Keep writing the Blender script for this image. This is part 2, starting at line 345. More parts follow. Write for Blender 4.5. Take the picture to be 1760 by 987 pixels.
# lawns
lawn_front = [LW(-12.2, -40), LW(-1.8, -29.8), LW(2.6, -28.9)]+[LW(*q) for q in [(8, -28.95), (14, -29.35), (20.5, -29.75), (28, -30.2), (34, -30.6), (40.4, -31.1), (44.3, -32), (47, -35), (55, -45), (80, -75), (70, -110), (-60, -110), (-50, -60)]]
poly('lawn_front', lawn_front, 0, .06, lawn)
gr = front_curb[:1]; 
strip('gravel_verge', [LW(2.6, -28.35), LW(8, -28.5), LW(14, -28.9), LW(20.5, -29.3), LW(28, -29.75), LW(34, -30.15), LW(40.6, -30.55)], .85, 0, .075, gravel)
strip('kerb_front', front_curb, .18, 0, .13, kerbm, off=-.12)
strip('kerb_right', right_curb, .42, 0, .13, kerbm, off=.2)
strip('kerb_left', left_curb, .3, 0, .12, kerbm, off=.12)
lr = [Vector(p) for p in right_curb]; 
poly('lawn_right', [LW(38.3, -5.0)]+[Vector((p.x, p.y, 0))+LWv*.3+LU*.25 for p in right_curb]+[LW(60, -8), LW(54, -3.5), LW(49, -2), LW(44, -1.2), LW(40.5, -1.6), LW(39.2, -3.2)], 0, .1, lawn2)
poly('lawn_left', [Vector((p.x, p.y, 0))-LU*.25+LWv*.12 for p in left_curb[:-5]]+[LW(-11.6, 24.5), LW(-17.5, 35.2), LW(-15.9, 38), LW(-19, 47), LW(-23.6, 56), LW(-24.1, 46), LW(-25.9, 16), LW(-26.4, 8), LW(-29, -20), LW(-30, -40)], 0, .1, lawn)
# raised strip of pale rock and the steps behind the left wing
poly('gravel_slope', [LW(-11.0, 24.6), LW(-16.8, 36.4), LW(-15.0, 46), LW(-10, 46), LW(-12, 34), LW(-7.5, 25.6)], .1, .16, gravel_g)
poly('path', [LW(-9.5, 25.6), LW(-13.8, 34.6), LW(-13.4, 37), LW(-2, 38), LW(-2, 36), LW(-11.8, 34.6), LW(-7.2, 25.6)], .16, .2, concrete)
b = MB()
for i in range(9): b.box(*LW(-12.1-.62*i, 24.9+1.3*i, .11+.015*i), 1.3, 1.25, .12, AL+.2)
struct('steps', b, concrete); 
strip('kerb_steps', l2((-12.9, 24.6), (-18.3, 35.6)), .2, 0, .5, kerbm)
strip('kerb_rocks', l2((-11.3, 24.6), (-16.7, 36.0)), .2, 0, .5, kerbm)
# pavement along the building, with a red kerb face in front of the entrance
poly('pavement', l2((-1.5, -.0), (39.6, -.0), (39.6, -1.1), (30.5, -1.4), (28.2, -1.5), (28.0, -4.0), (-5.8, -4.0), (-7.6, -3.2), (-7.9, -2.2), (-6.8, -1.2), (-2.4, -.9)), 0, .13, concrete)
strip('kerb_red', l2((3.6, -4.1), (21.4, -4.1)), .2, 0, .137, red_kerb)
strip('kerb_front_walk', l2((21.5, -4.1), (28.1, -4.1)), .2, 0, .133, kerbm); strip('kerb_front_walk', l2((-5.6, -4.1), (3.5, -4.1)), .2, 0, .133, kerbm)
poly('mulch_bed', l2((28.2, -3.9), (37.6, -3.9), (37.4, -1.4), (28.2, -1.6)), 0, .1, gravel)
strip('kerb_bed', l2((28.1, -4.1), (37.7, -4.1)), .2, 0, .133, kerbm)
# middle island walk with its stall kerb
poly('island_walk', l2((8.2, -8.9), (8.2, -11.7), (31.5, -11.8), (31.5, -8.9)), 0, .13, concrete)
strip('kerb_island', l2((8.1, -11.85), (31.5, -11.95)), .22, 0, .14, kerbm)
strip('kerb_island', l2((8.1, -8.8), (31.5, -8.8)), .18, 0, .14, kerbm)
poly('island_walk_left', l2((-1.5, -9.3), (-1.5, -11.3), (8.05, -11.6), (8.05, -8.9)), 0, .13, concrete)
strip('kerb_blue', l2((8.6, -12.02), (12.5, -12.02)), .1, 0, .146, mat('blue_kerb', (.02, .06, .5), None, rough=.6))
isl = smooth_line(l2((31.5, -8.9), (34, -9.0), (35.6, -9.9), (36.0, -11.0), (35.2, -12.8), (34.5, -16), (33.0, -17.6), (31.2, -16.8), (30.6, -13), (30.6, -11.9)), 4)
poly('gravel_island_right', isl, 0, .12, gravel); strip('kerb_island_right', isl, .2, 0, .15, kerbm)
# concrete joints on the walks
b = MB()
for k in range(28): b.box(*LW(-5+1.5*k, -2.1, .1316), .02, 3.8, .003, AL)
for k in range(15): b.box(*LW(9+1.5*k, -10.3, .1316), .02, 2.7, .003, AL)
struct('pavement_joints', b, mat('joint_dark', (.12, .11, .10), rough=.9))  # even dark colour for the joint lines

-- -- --

_TASK DIRECTIONS_
Quote the data above in full, changing nothing.

_ANSWER TO THIS TASK_
Keep writing the Blender script for this image. This is part 2, starting at line 345. More parts follow. Write for Blender 4.5. Take the picture to be 1760 by 987 pixels.
# lawns
lawn_front = [LW(-12.2, -40), LW(-1.8, -29.8), LW(2.6, -28.9)]+[LW(*q) for q in [(8, -28.95), (14, -29.35), (20.5, -29.75), (28, -30.2), (34, -30.6), (40.4, -31.1), (44.3, -32), (47, -35), (55, -45), (80, -75), (70, -110), (-60, -110), (-50, -60)]]
poly('lawn_front', lawn_front, 0, .06, lawn)
gr = front_curb[:1]; 
strip('gravel_verge', [LW(2.6, -28.35), LW(8, -28.5), LW(14, -28.9), LW(20.5, -29.3), LW(28, -29.75), LW(34, -30.15), LW(40.6, -30.55)], .85, 0, .075, gravel)
strip('kerb_front', front_curb, .18, 0, .13, kerbm, off=-.12)
strip('kerb_right', right_curb, .42, 0, .13, kerbm, off=.2)
strip('kerb_left', left_curb, .3, 0, .12, kerbm, off=.12)
lr = [Vector(p) for p in right_curb]; 
poly('lawn_right', [LW(38.3, -5.0)]+[Vector((p.x, p.y, 0))+LWv*.3+LU*.25 for p in right_curb]+[LW(60, -8), LW(54, -3.5), LW(49, -2), LW(44, -1.2), LW(40.5, -1.6), LW(39.2, -3.2)], 0, .1, lawn2)
poly('lawn_left', [Vector((p.x, p.y, 0))-LU*.25+LWv*.12 for p in left_curb[:-5]]+[LW(-11.6, 24.5), LW(-17.5, 35.2), LW(-15.9, 38), LW(-19, 47), LW(-23.6, 56), LW(-24.1, 46), LW(-25.9, 16), LW(-26.4, 8), LW(-29, -20), LW(-30, -40)], 0, .1, lawn)
# raised strip of pale rock and the steps behind the left wing
poly('gravel_slope', [LW(-11.0, 24.6), LW(-16.8, 36.4), LW(-15.0, 46), LW(-10, 46), LW(-12, 34), LW(-7.5, 25.6)], .1, .16, gravel_g)
poly('path', [LW(-9.5, 25.6), LW(-13.8, 34.6), LW(-13.4, 37), LW(-2, 38), LW(-2, 36), LW(-11.8, 34.6), LW(-7.2, 25.6)], .16, .2, concrete)
b = MB()
for i in range(9): b.box(*LW(-12.1-.62*i, 24.9+1.3*i, .11+.015*i), 1.3, 1.25, .12, AL+.2)
struct('steps', b, concrete); 
strip('kerb_steps', l2((-12.9, 24.6), (-18.3, 35.6)), .2, 0, .5, kerbm)
strip('kerb_rocks', l2((-11.3, 24.6), (-16.7, 36.0)), .2, 0, .5, kerbm)
# pavement along the building, with a red kerb face in front of the entrance
poly('pavement', l2((-1.5, -.0), (39.6, -.0), (39.6, -1.1), (30.5, -1.4), (28.2, -1.5), (28.0, -4.0), (-5.8, -4.0), (-7.6, -3.2), (-7.9, -2.2), (-6.8, -1.2), (-2.4, -.9)), 0, .13, concrete)
strip('kerb_red', l2((3.6, -4.1), (21.4, -4.1)), .2, 0, .137, red_kerb)
strip('kerb_front_walk', l2((21.5, -4.1), (28.1, -4.1)), .2, 0, .133, kerbm); strip('kerb_front_walk', l2((-5.6, -4.1), (3.5, -4.1)), .2, 0, .133, kerbm)
poly('mulch_bed', l2((28.2, -3.9), (37.6, -3.9), (37.4, -1.4), (28.2, -1.6)), 0, .1, gravel)
strip('kerb_bed', l2((28.1, -4.1), (37.7, -4.1)), .2, 0, .133, kerbm)
# middle island walk with its stall kerb
poly('island_walk', l2((8.2, -8.9), (8.2, -11.7), (31.5, -11.8), (31.5, -8.9)), 0, .13, concrete)
strip('kerb_island', l2((8.1, -11.85), (31.5, -11.95)), .22, 0, .14, kerbm)
strip('kerb_island', l2((8.1, -8.8), (31.5, -8.8)), .18, 0, .14, kerbm)
poly('island_walk_left', l2((-1.5, -9.3), (-1.5, -11.3), (8.05, -11.6), (8.05, -8.9)), 0, .13, concrete)
strip('kerb_blue', l2((8.6, -12.02), (12.5, -12.02)), .1, 0, .146, mat('blue_kerb', (.02, .06, .5), None, rough=.6))
isl = smooth_line(l2((31.5, -8.9), (34, -9.0), (35.6, -9.9), (36.0, -11.0), (35.2, -12.8), (34.5, -16), (33.0, -17.6), (31.2, -16.8), (30.6, -13), (30.6, -11.9)), 4)
poly('gravel_island_right', isl, 0, .12, gravel); strip('kerb_island_right', isl, .2, 0, .15, kerbm)
# concrete joints on the walks
b = MB()
for k in range(28): b.box(*LW(-5+1.5*k, -2.1, .1316), .02, 3.8, .003, AL)
for k in range(15): b.box(*LW(9+1.5*k, -10.3, .1316), .02, 2.7, .003, AL)
struct('pavement_joints', b, mat('joint_dark', (.12, .11, .10), rough=.9))  # even dark colour for the joint lines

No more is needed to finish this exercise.